* Written task: Lines containing the string "picture" are to be counted. Write only how many there are.

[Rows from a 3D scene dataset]
----

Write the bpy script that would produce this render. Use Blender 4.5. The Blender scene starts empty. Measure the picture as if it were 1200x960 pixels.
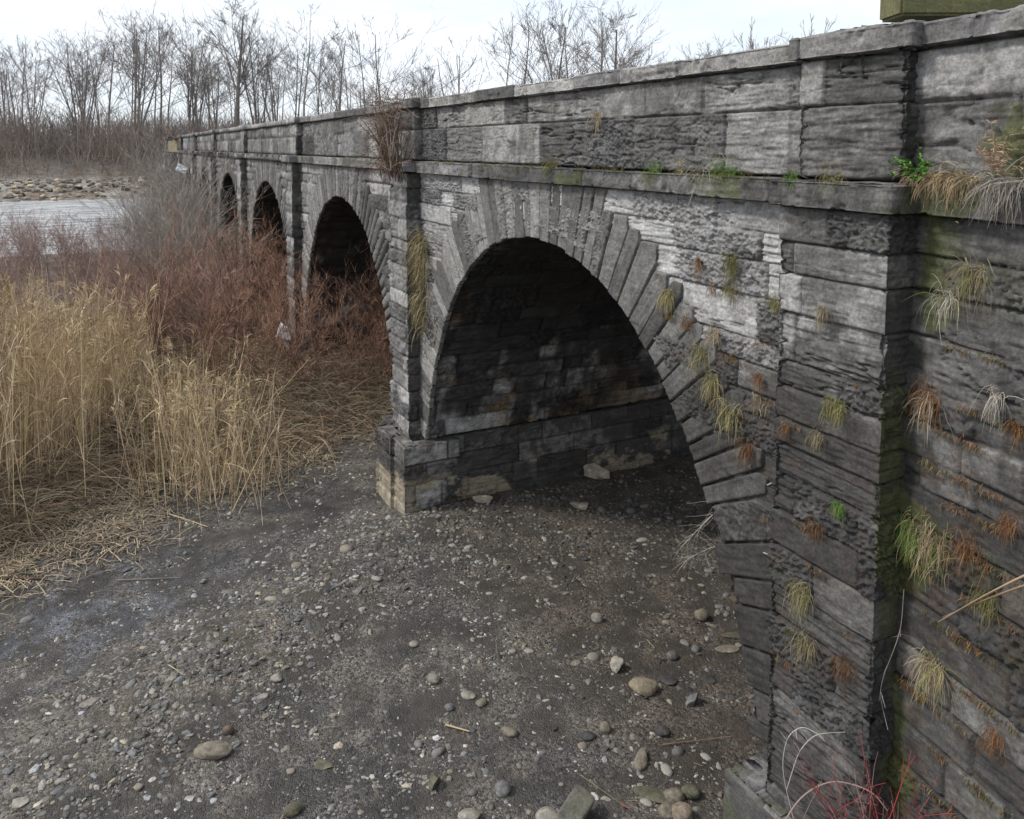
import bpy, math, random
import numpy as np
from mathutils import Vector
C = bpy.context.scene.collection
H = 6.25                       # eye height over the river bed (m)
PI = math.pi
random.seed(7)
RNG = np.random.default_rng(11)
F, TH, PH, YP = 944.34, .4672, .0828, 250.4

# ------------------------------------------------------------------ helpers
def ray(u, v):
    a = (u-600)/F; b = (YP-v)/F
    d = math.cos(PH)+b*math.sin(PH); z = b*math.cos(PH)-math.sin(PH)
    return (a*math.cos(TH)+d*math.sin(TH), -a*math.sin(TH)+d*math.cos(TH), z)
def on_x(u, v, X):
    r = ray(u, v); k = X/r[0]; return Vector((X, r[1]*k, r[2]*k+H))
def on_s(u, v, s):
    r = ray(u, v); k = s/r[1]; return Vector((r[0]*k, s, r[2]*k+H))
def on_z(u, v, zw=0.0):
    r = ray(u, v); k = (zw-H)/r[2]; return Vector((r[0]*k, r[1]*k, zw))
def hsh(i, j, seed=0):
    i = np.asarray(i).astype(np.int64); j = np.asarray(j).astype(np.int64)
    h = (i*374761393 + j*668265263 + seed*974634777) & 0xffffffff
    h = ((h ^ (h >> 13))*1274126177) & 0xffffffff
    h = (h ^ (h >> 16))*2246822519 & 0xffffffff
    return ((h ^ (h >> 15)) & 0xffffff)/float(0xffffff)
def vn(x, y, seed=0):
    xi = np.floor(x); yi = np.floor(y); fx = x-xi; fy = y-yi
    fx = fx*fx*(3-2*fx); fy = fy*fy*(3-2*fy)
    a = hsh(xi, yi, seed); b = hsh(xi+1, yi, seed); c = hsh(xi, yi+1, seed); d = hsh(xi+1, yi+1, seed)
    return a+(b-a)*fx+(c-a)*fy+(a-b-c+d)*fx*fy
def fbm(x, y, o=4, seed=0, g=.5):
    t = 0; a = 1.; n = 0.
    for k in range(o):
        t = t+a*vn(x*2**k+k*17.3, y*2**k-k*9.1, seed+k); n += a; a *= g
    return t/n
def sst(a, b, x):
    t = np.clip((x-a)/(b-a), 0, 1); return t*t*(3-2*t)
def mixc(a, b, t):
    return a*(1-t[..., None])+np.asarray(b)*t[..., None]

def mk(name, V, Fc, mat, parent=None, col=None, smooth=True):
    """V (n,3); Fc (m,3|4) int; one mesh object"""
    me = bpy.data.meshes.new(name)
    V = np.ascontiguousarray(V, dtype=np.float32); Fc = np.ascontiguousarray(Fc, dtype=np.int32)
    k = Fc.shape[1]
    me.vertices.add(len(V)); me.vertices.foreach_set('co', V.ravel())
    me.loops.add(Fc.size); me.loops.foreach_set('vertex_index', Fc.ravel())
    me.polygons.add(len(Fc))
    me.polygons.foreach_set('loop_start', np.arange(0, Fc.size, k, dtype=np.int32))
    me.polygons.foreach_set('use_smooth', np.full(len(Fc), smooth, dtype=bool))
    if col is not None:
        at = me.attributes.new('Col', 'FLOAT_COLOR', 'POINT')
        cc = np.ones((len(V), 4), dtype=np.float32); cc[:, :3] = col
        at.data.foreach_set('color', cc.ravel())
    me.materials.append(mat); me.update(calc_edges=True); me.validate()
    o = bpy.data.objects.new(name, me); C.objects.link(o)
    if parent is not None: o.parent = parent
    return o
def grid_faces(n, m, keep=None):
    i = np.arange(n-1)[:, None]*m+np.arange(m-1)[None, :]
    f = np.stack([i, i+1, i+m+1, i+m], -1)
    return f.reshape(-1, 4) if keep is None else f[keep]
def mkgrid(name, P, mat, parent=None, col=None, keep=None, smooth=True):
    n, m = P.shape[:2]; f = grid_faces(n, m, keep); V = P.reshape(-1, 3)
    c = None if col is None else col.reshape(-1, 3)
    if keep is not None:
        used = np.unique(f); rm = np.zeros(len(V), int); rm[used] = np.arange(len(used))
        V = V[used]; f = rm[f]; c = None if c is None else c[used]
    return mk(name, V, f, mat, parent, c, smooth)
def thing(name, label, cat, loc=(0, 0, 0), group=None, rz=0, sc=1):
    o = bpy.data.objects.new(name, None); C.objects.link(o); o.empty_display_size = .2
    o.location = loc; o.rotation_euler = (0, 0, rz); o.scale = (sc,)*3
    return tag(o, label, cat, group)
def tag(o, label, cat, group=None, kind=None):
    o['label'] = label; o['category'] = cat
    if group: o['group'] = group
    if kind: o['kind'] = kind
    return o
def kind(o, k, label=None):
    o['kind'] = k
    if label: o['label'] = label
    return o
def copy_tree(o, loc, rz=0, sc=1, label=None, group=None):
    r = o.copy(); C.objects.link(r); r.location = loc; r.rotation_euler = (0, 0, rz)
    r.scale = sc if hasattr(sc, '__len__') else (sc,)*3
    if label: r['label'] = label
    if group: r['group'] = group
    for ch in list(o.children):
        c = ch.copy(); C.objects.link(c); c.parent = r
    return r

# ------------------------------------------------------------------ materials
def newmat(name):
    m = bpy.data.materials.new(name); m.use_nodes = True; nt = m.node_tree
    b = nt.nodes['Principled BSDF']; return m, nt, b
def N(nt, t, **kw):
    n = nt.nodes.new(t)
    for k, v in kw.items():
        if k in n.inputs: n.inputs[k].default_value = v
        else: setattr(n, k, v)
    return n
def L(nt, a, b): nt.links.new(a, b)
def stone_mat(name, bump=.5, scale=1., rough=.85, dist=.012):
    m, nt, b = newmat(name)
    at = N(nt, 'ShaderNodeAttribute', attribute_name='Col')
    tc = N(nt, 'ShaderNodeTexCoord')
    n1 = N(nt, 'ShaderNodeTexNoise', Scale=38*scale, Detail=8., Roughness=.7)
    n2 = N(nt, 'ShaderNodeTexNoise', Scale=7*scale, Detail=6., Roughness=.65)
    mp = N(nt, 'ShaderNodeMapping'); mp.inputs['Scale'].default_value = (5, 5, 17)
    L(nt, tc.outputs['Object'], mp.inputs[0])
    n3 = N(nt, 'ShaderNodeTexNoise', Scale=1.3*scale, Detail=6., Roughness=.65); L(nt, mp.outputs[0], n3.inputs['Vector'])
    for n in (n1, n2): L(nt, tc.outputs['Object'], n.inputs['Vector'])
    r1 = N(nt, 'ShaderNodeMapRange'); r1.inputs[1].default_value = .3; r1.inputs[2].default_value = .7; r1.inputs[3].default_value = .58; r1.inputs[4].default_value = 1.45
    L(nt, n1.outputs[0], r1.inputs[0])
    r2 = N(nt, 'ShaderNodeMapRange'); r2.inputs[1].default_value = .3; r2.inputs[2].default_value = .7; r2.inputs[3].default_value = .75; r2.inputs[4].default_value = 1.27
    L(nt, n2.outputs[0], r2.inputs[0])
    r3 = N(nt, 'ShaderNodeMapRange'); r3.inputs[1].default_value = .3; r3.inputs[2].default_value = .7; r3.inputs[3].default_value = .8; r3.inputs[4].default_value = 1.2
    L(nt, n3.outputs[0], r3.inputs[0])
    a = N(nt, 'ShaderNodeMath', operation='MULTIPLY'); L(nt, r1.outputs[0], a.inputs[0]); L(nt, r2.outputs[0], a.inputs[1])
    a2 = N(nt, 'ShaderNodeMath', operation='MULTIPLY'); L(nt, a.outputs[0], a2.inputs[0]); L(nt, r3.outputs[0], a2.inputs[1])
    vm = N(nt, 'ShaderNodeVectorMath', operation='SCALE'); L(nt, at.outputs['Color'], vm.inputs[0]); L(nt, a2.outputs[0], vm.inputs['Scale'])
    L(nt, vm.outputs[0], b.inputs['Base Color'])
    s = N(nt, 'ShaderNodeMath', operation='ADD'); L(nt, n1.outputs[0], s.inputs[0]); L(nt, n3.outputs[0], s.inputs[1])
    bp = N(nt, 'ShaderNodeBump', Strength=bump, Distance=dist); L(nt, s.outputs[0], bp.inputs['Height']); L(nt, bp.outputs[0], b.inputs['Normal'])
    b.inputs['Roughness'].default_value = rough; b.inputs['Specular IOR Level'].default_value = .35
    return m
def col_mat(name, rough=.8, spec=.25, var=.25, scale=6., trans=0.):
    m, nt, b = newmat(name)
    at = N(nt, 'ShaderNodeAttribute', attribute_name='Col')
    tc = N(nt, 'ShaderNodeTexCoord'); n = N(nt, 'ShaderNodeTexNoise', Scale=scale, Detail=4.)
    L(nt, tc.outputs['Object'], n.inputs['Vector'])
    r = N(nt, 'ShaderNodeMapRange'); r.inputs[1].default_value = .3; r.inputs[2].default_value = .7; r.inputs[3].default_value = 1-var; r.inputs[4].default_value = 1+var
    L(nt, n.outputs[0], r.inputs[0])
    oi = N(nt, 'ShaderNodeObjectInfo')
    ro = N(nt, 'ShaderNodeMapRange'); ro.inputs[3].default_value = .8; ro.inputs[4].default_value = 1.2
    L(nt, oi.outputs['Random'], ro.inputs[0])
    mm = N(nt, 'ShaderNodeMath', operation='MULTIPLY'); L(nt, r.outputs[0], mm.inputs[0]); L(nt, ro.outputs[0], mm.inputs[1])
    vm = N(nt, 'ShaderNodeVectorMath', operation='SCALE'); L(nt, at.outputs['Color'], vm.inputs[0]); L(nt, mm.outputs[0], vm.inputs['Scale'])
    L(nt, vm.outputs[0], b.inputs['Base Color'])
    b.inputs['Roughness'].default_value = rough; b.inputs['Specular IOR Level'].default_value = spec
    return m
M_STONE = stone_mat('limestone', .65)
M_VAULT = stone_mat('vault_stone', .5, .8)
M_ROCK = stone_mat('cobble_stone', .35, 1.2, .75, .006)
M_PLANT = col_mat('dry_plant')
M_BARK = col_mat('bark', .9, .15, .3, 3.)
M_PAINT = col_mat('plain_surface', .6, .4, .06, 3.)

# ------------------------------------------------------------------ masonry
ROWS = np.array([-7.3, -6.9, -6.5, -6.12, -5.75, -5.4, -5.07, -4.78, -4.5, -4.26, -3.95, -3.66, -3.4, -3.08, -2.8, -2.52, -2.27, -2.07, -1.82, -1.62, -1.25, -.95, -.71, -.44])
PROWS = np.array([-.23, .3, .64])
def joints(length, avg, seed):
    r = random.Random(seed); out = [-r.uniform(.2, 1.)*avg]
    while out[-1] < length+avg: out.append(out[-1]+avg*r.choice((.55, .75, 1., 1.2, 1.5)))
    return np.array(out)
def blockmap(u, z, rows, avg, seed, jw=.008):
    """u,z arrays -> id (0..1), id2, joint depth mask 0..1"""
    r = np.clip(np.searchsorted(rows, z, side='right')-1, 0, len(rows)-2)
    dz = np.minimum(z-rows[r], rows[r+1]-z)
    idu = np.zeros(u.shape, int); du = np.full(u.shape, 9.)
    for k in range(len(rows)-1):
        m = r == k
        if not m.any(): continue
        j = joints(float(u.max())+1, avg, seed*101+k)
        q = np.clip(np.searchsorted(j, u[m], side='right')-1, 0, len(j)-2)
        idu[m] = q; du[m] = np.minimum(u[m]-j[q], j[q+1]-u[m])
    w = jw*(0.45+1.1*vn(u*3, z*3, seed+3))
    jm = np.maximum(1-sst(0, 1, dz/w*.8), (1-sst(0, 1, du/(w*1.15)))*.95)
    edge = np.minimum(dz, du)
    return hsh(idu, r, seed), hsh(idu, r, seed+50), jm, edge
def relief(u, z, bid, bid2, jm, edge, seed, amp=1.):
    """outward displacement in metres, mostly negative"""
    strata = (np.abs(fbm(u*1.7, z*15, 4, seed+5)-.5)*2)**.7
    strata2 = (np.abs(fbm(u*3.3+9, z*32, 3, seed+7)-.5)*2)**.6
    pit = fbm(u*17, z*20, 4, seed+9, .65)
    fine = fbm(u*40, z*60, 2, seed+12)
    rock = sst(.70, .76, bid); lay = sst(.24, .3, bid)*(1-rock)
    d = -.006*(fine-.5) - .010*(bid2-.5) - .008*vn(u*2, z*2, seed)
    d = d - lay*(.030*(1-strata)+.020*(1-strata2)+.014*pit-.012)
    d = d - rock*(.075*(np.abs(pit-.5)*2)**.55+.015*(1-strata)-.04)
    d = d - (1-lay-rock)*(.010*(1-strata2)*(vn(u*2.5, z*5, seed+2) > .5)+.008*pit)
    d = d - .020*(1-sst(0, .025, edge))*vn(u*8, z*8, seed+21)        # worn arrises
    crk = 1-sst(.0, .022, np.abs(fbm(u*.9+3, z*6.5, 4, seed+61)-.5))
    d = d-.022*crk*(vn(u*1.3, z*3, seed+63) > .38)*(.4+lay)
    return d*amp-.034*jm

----

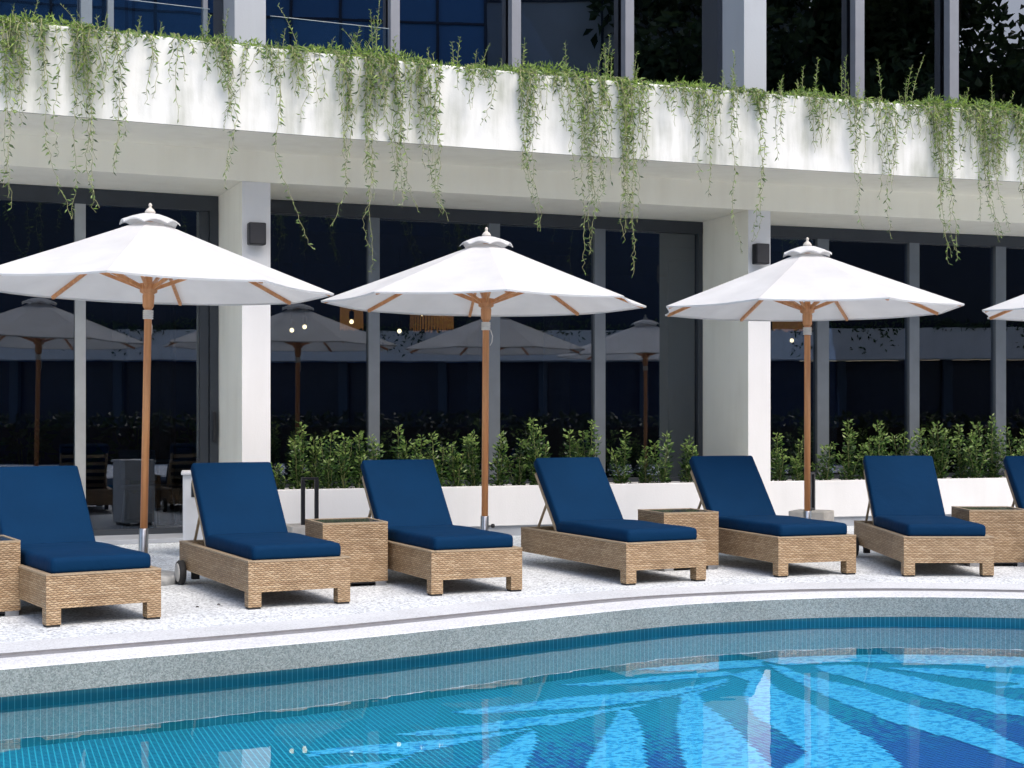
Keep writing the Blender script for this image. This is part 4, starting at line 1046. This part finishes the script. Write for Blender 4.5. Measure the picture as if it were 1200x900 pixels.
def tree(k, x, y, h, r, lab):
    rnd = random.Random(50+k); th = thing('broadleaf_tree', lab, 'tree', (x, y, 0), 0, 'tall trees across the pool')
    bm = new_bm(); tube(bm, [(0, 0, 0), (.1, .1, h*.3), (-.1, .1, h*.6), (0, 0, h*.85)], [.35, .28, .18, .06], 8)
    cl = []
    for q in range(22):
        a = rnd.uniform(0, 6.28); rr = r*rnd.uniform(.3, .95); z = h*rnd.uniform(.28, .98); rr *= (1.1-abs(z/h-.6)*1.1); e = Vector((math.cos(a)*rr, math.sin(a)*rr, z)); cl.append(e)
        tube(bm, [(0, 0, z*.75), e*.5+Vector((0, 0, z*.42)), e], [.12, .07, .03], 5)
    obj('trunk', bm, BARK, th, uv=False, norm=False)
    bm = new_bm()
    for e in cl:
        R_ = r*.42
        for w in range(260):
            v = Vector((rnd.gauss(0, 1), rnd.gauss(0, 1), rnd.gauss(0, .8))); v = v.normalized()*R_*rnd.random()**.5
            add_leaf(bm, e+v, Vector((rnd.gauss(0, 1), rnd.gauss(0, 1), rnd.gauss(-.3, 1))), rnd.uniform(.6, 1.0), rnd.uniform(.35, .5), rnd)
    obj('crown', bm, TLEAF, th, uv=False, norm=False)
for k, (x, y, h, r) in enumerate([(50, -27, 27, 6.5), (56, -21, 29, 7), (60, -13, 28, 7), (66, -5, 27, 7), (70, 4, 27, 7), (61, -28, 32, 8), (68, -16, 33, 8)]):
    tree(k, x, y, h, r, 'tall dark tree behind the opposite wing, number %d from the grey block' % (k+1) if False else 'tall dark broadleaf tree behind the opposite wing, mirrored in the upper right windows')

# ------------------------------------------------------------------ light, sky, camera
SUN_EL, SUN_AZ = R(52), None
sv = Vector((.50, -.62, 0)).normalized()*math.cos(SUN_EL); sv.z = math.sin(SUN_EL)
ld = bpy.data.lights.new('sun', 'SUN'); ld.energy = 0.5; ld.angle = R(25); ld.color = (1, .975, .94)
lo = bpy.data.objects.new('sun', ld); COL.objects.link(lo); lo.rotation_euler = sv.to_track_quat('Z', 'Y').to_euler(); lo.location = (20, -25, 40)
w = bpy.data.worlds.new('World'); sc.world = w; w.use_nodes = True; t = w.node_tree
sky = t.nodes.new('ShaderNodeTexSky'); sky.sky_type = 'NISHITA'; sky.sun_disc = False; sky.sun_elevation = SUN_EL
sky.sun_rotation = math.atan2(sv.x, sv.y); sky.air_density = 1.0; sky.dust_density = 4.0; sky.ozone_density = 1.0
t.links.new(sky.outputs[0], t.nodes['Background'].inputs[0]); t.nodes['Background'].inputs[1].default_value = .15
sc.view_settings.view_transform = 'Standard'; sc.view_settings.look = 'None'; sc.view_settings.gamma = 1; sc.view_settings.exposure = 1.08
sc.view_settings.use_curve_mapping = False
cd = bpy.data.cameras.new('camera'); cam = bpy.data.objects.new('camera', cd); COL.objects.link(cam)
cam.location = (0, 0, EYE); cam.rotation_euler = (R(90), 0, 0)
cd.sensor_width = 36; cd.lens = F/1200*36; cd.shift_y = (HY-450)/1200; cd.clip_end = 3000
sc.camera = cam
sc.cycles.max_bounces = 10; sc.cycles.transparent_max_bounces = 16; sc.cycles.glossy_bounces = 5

----

* Solution to the exercise: 2